Exercise instructions
Pictures excluded, return the lines below from the first through the line holding "scene=bpy.context.scene".

Provided data
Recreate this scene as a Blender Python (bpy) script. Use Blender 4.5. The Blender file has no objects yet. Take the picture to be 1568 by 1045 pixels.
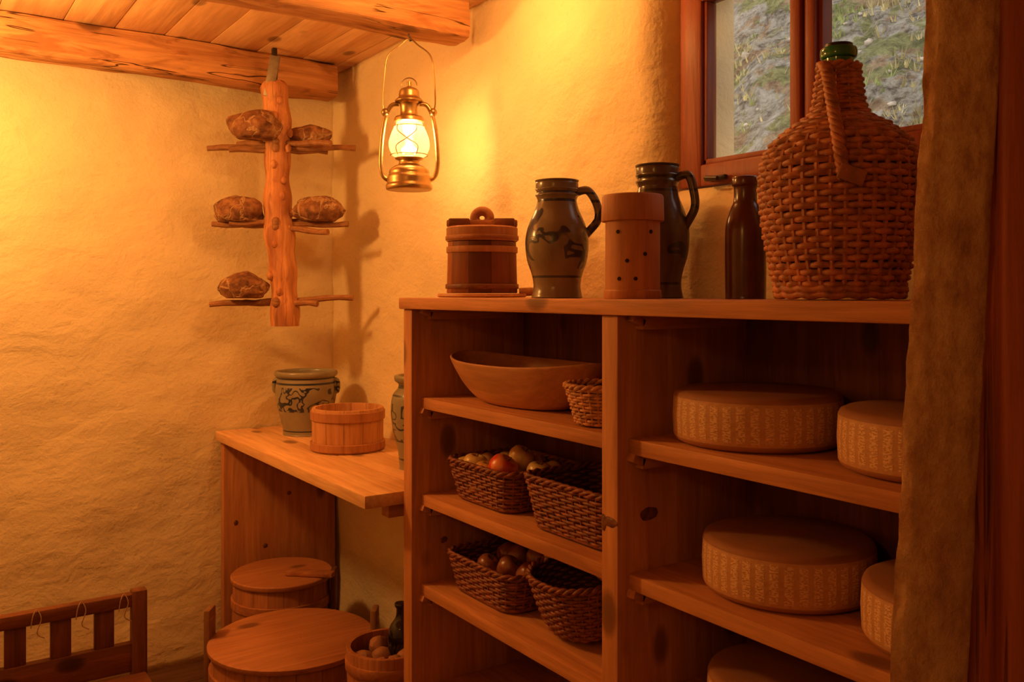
import bpy, bmesh, math, random
from mathutils import Vector, Matrix, noise
random.seed(7)
H=1.594            # eye height
CEIL=H+1.03
YB=3.93; XR=1.68
ER=Vector((.823,-.568,0)); EF=Vector((.568,.823,0))
scene=bpy.context.scene

# ------------------------------------------------------------------ materials
def nm(name):
    m=bpy.data.materials.new(name); m.use_nodes=True
    nt=m.node_tree; b=nt.nodes['Principled BSDF']
    return m,nt,b
def L(nt,a,b): nt.links.new(a,b)
def ramp(nt,fac,stops,interp='LINEAR'):
    r=nt.nodes.new('ShaderNodeValToRGB'); cr=r.color_ramp; cr.interpolation=interp
    while len(cr.elements)<len(stops): cr.elements.new(.5)
    for e,(p,c) in zip(cr.elements,stops):
        e.position=p; e.color=(c[0],c[1],c[2],1) if hasattr(c,'__len__') else (c,c,c,1)
    L(nt,fac,r.inputs[0]); return r.outputs[0]
def mix(nt,fac,a,b,mode='MIX'):
    n=nt.nodes.new('ShaderNodeMix'); n.data_type='RGBA'; n.blend_type=mode
    for s,v in ((n.inputs[0],fac),(n.inputs[6],a),(n.inputs[7],b)):
        if isinstance(v,(int,float)): s.default_value=v
        elif isinstance(v,tuple): s.default_value=(v[0],v[1],v[2],1)
        else: L(nt,v,s)
    return n.outputs[2]
def mth(nt,op,a,b=None):
    n=nt.nodes.new('ShaderNodeMath'); n.operation=op
    for s,v in ((n.inputs[0],a),(n.inputs[1],b)):
        if v is None: continue
        if isinstance(v,(int,float)): s.default_value=v
        else: L(nt,v,s)
    return n.outputs[0]
def noise_t(nt,vec,scale,detail=5,rough=.55,dist=0):
    n=nt.nodes.new('ShaderNodeTexNoise'); n.inputs['Scale'].default_value=scale
    n.inputs['Detail'].default_value=detail; n.inputs['Roughness'].default_value=rough
    n.inputs['Distortion'].default_value=dist
    L(nt,vec,n.inputs['Vector']); return n.outputs['Fac']
def mapping(nt,src,sc=(1,1,1),loc=(0,0,0),rot=(0,0,0)):
    m=nt.nodes.new('ShaderNodeMapping'); m.inputs['Scale'].default_value=sc
    m.inputs['Location'].default_value=loc; m.inputs['Rotation'].default_value=rot
    L(nt,src,m.inputs['Vector']); return m.outputs[0]
def bump(nt,b,h,strength=.4,dist=.01):
    n=nt.nodes.new('ShaderNodeBump'); n.inputs['Strength'].default_value=strength
    n.inputs['Distance'].default_value=dist; L(nt,h,n.inputs['Height']); L(nt,n.outputs[0],b.inputs['Normal'])
def spec(b,v): b.inputs['Specular IOR Level'].default_value=v

def wood(name,cl,cd,axis=2,sc=1.0,knots=True,rough=.6,bs=.25,off=(0,0,0),crack=0.0,kt=.11,patch=None,csc=19):
    m,nt,b=nm(name); tc=nt.nodes.new('ShaderNodeTexCoord').outputs['Object']
    s=[1,1,1]; s[axis]=.07
    v=mapping(nt,tc,tuple(s),off)
    n1=noise_t(nt,v,22*sc,6,.6,1.2); n2=noise_t(nt,v,110*sc,4,.6,.2)
    base=ramp(nt,n1,[(.3,cd),(.48,tuple((a+c)/2 for a,c in zip(cl,cd))),(.62,cl)])
    fine=ramp(nt,n2,[(.3,.82),(.65,1.0)])
    col=mix(nt,1.0,base,fine,'MULTIPLY')
    big=ramp(nt,noise_t(nt,tc,2.3,2),[(.3,.85),(.7,1.06)])
    col=mix(nt,1.0,col,big,'MULTIPLY')
    hgt=mth(nt,'ADD',n1,mth(nt,'MULTIPLY',n2,.5))
    if patch:
        sp=[1,1,1]; sp[axis]=.3
        pn=noise_t(nt,mapping(nt,tc,tuple(sp),(5,2,1)),13,4,.6,.5)
        col=mix(nt,ramp(nt,pn,[(.52,0),(.60,.8)]),col,patch)
    if knots:
        s2=[1,1,1]; s2[axis]=.55
        v2=mapping(nt,tc,tuple(s2),(off[0]+3.1,off[1]+1.7,off[2]))
        vo=nt.nodes.new('ShaderNodeTexVoronoi'); vo.inputs['Scale'].default_value=5.5
        L(nt,v2,vo.inputs['Vector'])
        k=ramp(nt,vo.outputs['Distance'],[(0,0),(kt,.2),(kt*1.5,1.0)])
        col=mix(nt,k,tuple(c*.35 for c in cd),col)
    if crack>0:
        s3=[1,1,1]; s3[axis]=.05
        v3=mapping(nt,tc,tuple(s3),(1,2,3))
        c3=noise_t(nt,v3,csc,3,.5,.8)
        k3=ramp(nt,mth(nt,'ABSOLUTE',mth(nt,'SUBTRACT',c3,.42)),[(.0,0),(.016,1.0)])
        gate=ramp(nt,noise_t(nt,tc,3.5,2),[(.46,1),(.54,0)])
        k3=mth(nt,'MAXIMUM',k3,gate)
        col=mix(nt,mth(nt,'MAXIMUM',k3,1-crack),tuple(c*.15 for c in cd),col)
        hgt=mth(nt,'ADD',hgt,mth(nt,'MULTIPLY',k3,1.5))
    L(nt,col,b.inputs['Base Color']); b.inputs['Roughness'].default_value=rough; spec(b,.3)
    bump(nt,b,hgt,bs,.006); return m

def stave(name,cl,cd,n=14,rough=.6,var=.5,groove=True):
    m,nt,b=nm(name); t=nt.nodes.new('ShaderNodeTexCoord')
    sep=nt.nodes.new('ShaderNodeSeparateXYZ'); L(nt,t.outputs['UV'],sep.inputs[0])
    un=mth(nt,'MULTIPLY',sep.outputs[0],n); fl=mth(nt,'FLOOR',un)
    wn=nt.nodes.new('ShaderNodeTexWhiteNoise'); wn.noise_dimensions='1D'; L(nt,fl,wn.inputs['W'])
    v=mapping(nt,t.outputs['Object'],(1,1,.1)); n1=noise_t(nt,v,40,6,.6,.8)
    base=ramp(nt,n1,[(.3,cd),(.62,cl)])
    d=mth(nt,'MULTIPLY',wn.outputs['Value'],var)
    col=mix(nt,d,base,tuple(c*.35 for c in cd))
    fr=mth(nt,'FRACT',un); g=ramp(nt,mth(nt,'ABSOLUTE',mth(nt,'SUBTRACT',fr,.5)),[(.475,1.0),(.493,.45)])
    if groove: col=mix(nt,1.0,col,g,'MULTIPLY')
    L(nt,col,b.inputs['Base Color']); b.inputs['Roughness'].default_value=rough; spec(b,.3)
    bump(nt,b,mth(nt,'ADD',n1,g) if groove else n1,.3,.004); return m

def plain(name,c,rough=.5,metal=0,sp=.4,nscale=30,var=.25,bs=.15):
    m,nt,b=nm(name); tc=nt.nodes.new('ShaderNodeTexCoord').outputs['Object']
    n1=noise_t(nt,tc,nscale,5)
    col=ramp(nt,n1,[(.3,tuple(x*(1-var) for x in c)),(.7,tuple(min(1,x*(1+var)) for x in c))])
    L(nt,col,b.inputs['Base Color']); b.inputs['Roughness'].default_value=rough
    b.inputs['Metallic'].default_value=metal; spec(b,sp); bump(nt,b,n1,bs,.003); return m

def plaster(name,c,strength=1.0):
    m,nt,b=nm(name); tc=nt.nodes.new('ShaderNodeTexCoord').outputs['Object']
    v=mapping(nt,tc,(1,1,1.6),rot=(.25,.25,0))
    a=noise_t(nt,v,2.4,3,.45,.4); m1=noise_t(nt,v,8,4,.5,.35); f=noise_t(nt,tc,70,4,.62)
    col=ramp(nt,a,[(.25,tuple(x*.86 for x in c)),(.75,c)])
    col=mix(nt,ramp(nt,noise_t(nt,tc,45,3),[(.60,0),(.75,.24)]),col,tuple(x*.6 for x in c))
    L(nt,col,b.inputs['Base Color']); b.inputs['Roughness'].default_value=.93; spec(b,.1)
    h=mth(nt,'ADD',mth(nt,'MULTIPLY',a,1.5),mth(nt,'ADD',mth(nt,'MULTIPLY',m1,.75),mth(nt,'MULTIPLY',f,.20)))
    bump(nt,b,h,.5*strength,.028); return m

def ceramic(name,base,deco,Hh,bands,rng=(.3,.8),thr=.56,rough=.22,sc=17):
    m,nt,b=nm(name); tc=nt.nodes.new('ShaderNodeTexCoord').outputs['Object']
    sep=nt.nodes.new('ShaderNodeSeparateXYZ'); L(nt,tc,sep.inputs[0])
    z=mth(nt,'DIVIDE',sep.outputs[2],Hh)
    st=[(0,0)]
    for lo,hi in bands: st+= [(lo,1),(hi,0)]
    bd=ramp(nt,z,st,'CONSTANT')
    zone=ramp(nt,z,[(0,0),(rng[0],1),(rng[1],0)],'CONSTANT')
    n1=noise_t(nt,tc,sc,1,.4,1.6)
    dn=ramp(nt,n1,[(thr-.02,0),(thr,1),(thr+.09,1),(thr+.11,0)])
    dec=mth(nt,'MAXIMUM',mth(nt,'MULTIPLY',dn,zone),bd)
    bc=ramp(nt,noise_t(nt,tc,9,5),[(.3,tuple(x*.65 for x in base)),(.7,base)])
    col=mix(nt,dec,bc,deco); L(nt,col,b.inputs['Base Color'])
    b.inputs['Roughness'].default_value=rough; spec(b,.5)
    bump(nt,b,mth(nt,'ADD',noise_t(nt,tc,60,3),mth(nt,'MULTIPLY',dec,.4)),.12,.003); return m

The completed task
Recreate this scene as a Blender Python (bpy) script. Use Blender 4.5. The Blender file has no objects yet. Take the picture to be 1568 by 1045 pixels.
import bpy, bmesh, math, random
from mathutils import Vector, Matrix, noise
random.seed(7)
H=1.594            # eye height
CEIL=H+1.03
YB=3.93; XR=1.68
ER=Vector((.823,-.568,0)); EF=Vector((.568,.823,0))
scene=bpy.context.scene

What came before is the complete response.